**Description of the task**
Copy exactly the lines from the beginning of the data down to and including the line holding "p, d = on_tips(tips, 420, rs, .003);", without any pictures.

━━ Collected data ━━

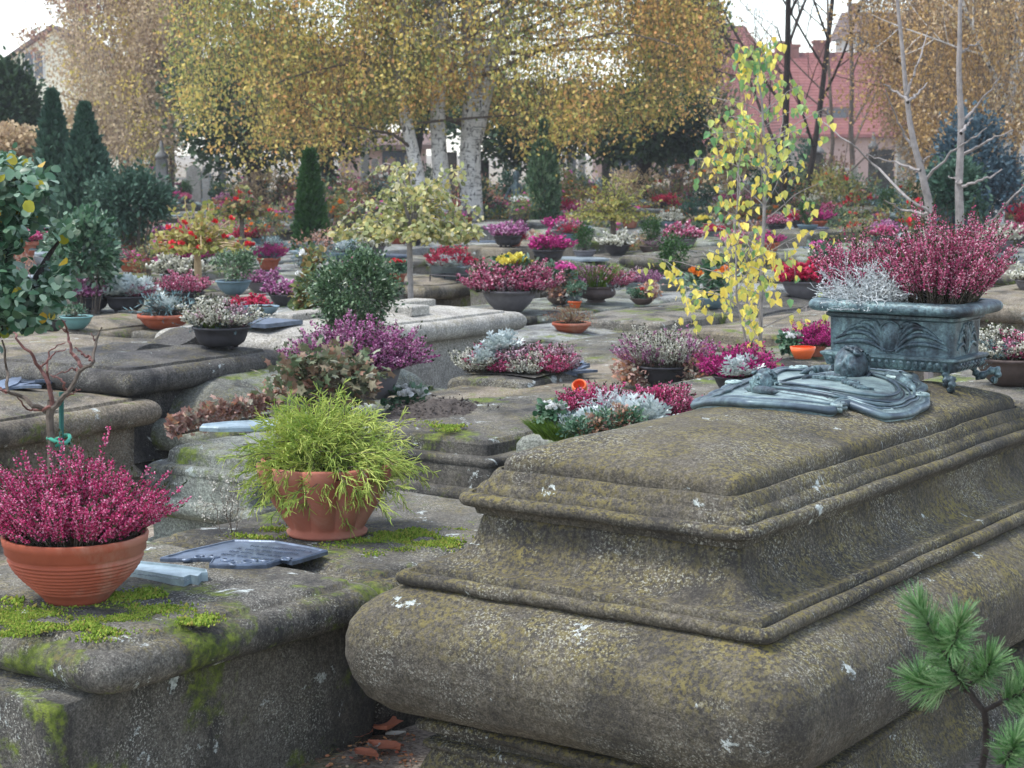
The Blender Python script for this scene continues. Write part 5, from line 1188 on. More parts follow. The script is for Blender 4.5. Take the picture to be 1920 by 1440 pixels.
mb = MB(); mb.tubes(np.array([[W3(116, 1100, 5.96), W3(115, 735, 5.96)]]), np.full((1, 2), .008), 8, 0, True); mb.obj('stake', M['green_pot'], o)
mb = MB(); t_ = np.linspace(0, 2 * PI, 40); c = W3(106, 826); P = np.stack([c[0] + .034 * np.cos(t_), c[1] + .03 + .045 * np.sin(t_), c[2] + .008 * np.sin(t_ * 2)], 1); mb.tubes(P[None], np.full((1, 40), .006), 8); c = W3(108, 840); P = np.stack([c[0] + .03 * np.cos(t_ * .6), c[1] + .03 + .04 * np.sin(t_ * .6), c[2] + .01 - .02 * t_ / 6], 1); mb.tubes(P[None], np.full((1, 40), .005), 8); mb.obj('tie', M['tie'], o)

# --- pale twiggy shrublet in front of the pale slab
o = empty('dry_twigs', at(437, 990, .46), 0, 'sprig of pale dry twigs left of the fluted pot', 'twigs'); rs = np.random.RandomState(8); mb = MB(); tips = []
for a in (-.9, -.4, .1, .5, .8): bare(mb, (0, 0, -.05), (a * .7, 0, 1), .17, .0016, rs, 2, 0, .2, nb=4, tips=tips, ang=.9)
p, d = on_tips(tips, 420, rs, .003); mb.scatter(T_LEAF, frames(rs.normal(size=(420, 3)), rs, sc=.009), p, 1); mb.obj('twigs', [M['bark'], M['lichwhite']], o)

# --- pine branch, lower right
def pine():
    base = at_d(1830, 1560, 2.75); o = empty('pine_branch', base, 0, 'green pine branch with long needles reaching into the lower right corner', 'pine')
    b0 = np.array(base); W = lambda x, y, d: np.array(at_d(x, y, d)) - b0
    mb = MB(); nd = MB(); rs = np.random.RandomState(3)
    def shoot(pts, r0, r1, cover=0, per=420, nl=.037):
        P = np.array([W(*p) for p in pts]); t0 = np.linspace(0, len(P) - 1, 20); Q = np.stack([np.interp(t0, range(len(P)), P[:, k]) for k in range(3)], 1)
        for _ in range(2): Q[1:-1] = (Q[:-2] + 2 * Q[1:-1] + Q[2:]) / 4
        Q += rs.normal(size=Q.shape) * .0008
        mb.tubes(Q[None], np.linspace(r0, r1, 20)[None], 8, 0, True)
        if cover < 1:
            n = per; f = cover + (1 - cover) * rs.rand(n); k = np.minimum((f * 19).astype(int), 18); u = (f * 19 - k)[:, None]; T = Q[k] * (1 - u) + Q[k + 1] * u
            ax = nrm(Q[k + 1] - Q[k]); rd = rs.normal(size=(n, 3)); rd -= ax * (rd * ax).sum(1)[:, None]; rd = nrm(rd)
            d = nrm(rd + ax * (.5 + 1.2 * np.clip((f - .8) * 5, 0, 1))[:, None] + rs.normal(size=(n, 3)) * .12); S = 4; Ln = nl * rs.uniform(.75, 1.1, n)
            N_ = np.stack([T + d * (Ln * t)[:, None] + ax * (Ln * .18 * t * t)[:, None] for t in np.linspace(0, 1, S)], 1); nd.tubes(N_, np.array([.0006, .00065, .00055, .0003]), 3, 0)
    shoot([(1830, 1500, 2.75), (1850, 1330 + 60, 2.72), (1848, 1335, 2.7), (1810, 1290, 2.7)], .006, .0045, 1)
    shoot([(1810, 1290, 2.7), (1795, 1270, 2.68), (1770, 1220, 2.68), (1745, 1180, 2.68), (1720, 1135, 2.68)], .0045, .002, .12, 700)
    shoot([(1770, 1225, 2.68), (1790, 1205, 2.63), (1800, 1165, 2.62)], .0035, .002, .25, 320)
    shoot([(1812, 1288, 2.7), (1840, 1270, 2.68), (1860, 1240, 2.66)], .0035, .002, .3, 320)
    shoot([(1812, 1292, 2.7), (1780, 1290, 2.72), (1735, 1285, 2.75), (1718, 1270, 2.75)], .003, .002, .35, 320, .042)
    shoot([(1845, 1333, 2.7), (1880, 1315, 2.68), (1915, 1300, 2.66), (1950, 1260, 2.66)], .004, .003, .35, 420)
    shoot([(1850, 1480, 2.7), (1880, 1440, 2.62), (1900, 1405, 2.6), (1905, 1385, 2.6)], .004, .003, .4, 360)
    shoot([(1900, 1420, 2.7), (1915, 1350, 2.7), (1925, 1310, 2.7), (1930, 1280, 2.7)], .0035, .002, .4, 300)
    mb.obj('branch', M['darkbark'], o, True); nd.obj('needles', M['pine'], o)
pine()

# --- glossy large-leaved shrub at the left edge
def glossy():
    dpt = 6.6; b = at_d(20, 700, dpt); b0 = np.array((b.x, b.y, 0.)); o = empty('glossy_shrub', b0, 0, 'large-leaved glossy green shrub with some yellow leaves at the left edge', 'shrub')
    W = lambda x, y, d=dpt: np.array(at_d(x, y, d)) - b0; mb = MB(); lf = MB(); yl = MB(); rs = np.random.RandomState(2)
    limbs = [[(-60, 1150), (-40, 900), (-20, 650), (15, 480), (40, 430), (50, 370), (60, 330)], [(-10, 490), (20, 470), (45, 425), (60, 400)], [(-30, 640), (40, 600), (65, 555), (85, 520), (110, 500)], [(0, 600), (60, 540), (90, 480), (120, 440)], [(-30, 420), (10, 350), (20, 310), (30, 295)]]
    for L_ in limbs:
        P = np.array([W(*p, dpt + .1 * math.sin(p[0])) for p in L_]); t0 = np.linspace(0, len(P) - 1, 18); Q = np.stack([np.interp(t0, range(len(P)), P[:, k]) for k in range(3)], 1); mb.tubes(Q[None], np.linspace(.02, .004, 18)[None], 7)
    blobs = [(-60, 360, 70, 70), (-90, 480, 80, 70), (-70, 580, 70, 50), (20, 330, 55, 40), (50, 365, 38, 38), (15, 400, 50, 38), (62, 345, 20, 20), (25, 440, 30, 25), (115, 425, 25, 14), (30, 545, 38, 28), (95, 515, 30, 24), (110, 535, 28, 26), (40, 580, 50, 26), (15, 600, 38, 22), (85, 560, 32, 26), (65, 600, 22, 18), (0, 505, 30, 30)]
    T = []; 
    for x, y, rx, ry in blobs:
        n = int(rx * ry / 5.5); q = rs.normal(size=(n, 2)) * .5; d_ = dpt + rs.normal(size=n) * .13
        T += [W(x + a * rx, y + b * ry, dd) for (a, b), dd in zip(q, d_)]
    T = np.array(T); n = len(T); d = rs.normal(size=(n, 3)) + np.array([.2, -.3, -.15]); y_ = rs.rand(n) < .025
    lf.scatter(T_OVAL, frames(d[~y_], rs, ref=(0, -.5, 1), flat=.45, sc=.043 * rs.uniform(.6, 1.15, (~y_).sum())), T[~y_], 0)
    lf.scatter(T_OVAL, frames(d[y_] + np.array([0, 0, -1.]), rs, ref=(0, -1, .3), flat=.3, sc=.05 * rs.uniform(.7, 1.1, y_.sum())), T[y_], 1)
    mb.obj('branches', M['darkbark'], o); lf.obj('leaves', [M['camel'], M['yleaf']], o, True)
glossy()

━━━

**Answer in full**
The Blender Python script for this scene continues. Write part 5, from line 1188 on. More parts follow. The script is for Blender 4.5. Take the picture to be 1920 by 1440 pixels.
mb = MB(); mb.tubes(np.array([[W3(116, 1100, 5.96), W3(115, 735, 5.96)]]), np.full((1, 2), .008), 8, 0, True); mb.obj('stake', M['green_pot'], o)
mb = MB(); t_ = np.linspace(0, 2 * PI, 40); c = W3(106, 826); P = np.stack([c[0] + .034 * np.cos(t_), c[1] + .03 + .045 * np.sin(t_), c[2] + .008 * np.sin(t_ * 2)], 1); mb.tubes(P[None], np.full((1, 40), .006), 8); c = W3(108, 840); P = np.stack([c[0] + .03 * np.cos(t_ * .6), c[1] + .03 + .04 * np.sin(t_ * .6), c[2] + .01 - .02 * t_ / 6], 1); mb.tubes(P[None], np.full((1, 40), .005), 8); mb.obj('tie', M['tie'], o)

# --- pale twiggy shrublet in front of the pale slab
o = empty('dry_twigs', at(437, 990, .46), 0, 'sprig of pale dry twigs left of the fluted pot', 'twigs'); rs = np.random.RandomState(8); mb = MB(); tips = []
for a in (-.9, -.4, .1, .5, .8): bare(mb, (0, 0, -.05), (a * .7, 0, 1), .17, .0016, rs, 2, 0, .2, nb=4, tips=tips, ang=.9)
p, d = on_tips(tips, 420, rs, .003); mb.scatter(T_LEAF, frames(rs.normal(size=(420, 3)), rs, sc=.009), p, 1); mb.obj('twigs', [M['bark'], M['lichwhite']], o)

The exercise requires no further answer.